Executive Summary: Enabling ASEAN's Economic Vision

Report Asia

Executive Summary: Enabling ASEAN's Economic Vision

January 29, 2008 3 min read Download Report

Authors: Walter Lohman and Anthony Kim

U.S. interests in Asia begin with a stable, secure geopolitical and economic order that is friendly to free commerce. Central to this is an Association of Southeast Asian Nations (ASEAN) that can confi­dently hold its own, particularly in the face of China's incredible economic growth and rise as a global power. ASEAN needs an integrated, liberal economy of scale to meet the challenge. The U.S. has a major interest in helping ASEAN to reach this goal.

ASEAN at 40 Years. At 40 years of age, ASEAN-- which encompasses the five original member coun­tries of Indonesia, Malaysia, the Philippines, Sin­gapore, and Thailand and the newer member countries of Brunei, Cambodia, Laos, Burma, and Vietnam--is the oldest and largest organization of its kind in Asia. ASEAN countries have a combined population of more than 500 million people-- larger than the population of the European Union. Their combined gross domestic product (GDP) exceeds $1 trillion and is the 11th largest in the world, ahead of Russia and India.
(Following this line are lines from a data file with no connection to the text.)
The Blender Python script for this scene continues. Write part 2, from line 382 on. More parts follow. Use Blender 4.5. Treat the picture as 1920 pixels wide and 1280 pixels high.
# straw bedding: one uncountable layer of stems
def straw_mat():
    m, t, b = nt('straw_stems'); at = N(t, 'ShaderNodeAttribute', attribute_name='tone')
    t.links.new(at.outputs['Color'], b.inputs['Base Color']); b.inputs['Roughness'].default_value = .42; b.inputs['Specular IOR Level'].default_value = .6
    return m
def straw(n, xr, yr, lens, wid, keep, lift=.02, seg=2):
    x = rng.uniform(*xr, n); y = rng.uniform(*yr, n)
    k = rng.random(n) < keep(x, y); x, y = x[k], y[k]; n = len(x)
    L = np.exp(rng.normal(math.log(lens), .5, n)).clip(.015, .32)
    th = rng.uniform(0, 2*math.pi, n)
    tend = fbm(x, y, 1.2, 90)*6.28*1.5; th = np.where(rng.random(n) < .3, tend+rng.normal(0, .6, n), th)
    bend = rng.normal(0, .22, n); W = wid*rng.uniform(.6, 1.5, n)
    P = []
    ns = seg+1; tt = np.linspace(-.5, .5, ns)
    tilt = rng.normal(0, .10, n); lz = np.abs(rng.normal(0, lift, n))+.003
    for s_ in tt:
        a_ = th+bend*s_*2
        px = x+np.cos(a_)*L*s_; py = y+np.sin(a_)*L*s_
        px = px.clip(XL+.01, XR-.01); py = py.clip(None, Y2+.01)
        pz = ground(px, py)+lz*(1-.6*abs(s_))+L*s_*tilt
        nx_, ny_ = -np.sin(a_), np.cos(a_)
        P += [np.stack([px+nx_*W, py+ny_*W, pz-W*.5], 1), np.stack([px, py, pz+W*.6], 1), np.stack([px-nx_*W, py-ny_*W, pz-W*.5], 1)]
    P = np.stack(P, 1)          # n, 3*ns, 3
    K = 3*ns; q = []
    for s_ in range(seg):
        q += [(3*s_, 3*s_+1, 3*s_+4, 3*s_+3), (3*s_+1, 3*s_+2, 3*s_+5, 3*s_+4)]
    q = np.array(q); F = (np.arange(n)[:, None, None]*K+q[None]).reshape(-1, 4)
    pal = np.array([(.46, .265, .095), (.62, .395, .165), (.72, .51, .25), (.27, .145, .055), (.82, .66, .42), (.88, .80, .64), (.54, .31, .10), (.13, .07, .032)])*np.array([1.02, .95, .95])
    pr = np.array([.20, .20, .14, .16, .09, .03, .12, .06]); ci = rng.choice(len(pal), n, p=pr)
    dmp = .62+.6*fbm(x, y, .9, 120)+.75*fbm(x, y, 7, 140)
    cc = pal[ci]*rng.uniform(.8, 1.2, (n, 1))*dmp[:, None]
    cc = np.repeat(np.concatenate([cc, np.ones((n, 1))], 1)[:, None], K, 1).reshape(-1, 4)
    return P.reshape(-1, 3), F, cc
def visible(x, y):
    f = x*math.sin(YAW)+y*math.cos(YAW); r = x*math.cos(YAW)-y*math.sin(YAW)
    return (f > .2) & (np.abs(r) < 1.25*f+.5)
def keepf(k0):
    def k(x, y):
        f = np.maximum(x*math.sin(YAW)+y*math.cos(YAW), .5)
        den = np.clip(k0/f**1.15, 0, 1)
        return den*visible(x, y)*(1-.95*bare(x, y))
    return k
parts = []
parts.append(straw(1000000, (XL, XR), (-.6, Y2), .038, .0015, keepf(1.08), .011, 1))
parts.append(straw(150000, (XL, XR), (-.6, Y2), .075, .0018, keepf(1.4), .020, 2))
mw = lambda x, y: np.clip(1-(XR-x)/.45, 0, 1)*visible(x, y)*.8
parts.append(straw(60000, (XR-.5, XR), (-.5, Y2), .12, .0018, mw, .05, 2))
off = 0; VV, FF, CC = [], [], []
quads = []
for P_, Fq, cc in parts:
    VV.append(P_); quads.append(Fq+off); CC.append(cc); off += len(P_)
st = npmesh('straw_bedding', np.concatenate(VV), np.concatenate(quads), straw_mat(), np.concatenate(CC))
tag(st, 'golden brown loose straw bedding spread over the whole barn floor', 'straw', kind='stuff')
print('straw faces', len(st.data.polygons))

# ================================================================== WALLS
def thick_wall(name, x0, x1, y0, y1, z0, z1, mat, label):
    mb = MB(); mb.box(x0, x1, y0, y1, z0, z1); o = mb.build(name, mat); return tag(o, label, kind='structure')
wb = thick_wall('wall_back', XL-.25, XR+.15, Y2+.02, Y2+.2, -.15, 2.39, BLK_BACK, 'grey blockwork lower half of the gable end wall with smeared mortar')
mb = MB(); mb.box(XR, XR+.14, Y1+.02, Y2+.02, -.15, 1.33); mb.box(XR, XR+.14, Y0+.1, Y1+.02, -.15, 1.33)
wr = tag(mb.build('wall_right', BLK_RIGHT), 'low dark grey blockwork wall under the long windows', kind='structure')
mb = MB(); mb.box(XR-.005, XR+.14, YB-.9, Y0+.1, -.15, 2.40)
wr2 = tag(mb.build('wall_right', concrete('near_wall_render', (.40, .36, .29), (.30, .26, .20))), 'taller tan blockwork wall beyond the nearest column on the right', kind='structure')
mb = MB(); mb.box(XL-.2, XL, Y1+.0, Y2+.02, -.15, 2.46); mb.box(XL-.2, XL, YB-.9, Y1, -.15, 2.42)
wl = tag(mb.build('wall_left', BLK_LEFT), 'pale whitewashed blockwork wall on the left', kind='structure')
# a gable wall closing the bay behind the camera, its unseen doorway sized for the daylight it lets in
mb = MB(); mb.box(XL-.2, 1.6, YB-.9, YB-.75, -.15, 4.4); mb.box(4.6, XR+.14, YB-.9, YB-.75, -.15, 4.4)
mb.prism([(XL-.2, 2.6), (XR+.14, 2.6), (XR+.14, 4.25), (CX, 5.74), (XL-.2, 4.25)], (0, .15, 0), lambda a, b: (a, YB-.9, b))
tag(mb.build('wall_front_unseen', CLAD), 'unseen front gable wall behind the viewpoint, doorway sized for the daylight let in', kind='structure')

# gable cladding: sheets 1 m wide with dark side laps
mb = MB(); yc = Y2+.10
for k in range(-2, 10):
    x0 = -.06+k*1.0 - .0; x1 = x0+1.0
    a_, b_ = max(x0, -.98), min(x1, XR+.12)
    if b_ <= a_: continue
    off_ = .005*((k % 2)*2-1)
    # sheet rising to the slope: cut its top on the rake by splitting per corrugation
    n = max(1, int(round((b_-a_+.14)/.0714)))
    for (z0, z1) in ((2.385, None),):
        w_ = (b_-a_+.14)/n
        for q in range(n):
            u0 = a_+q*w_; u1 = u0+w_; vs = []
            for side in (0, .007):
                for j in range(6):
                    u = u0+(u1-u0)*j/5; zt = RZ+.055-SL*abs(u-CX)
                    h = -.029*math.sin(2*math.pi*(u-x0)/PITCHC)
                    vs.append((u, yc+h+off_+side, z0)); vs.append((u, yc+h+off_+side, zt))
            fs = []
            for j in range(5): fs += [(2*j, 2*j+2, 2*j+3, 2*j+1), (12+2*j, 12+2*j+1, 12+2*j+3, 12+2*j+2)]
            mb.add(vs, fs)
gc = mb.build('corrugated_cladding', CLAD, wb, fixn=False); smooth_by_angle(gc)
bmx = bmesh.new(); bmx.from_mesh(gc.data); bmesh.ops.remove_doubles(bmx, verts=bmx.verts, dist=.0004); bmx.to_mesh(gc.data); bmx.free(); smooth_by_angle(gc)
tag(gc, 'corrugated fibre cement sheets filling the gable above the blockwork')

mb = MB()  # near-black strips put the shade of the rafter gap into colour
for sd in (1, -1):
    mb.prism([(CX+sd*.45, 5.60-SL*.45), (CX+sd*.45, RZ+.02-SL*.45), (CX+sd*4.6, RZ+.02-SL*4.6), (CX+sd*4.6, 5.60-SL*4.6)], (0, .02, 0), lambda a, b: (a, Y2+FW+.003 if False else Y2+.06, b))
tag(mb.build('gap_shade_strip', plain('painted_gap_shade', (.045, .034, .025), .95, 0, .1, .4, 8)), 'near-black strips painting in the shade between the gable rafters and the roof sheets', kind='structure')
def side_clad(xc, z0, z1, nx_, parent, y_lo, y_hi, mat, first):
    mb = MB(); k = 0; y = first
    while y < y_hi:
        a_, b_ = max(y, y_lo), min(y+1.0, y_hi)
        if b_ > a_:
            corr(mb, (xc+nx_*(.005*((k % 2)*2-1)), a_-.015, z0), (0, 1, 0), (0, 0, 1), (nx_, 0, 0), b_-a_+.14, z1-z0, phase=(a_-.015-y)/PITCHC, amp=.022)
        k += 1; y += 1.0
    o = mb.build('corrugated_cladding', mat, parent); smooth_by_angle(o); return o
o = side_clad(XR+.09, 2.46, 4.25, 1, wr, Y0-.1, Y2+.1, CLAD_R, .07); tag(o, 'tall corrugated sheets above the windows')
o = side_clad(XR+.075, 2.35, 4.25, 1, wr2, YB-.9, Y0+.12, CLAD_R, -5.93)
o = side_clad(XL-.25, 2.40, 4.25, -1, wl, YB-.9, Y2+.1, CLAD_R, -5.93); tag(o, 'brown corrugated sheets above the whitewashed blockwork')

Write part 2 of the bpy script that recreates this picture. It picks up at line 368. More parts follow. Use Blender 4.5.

ASEAN has committed itself to making the most of its collective economic strength by achieving an integrated, liberal market. Ten years ago in Kuala Lumpur, ASEAN launched ASEAN Vision 2020, which calls for creating "a stable, prosperous and highly competitive ASEAN Economic Region in which there is a free flow of goods, services and investments, a freer flow of capital, equitable eco­nomic development and reduced poverty and socio-economic disparities." This is ASEAN's guiding eco­nomic vision. It is echoed repeatedly in ASEAN doc­uments, including the new ASEAN Charter.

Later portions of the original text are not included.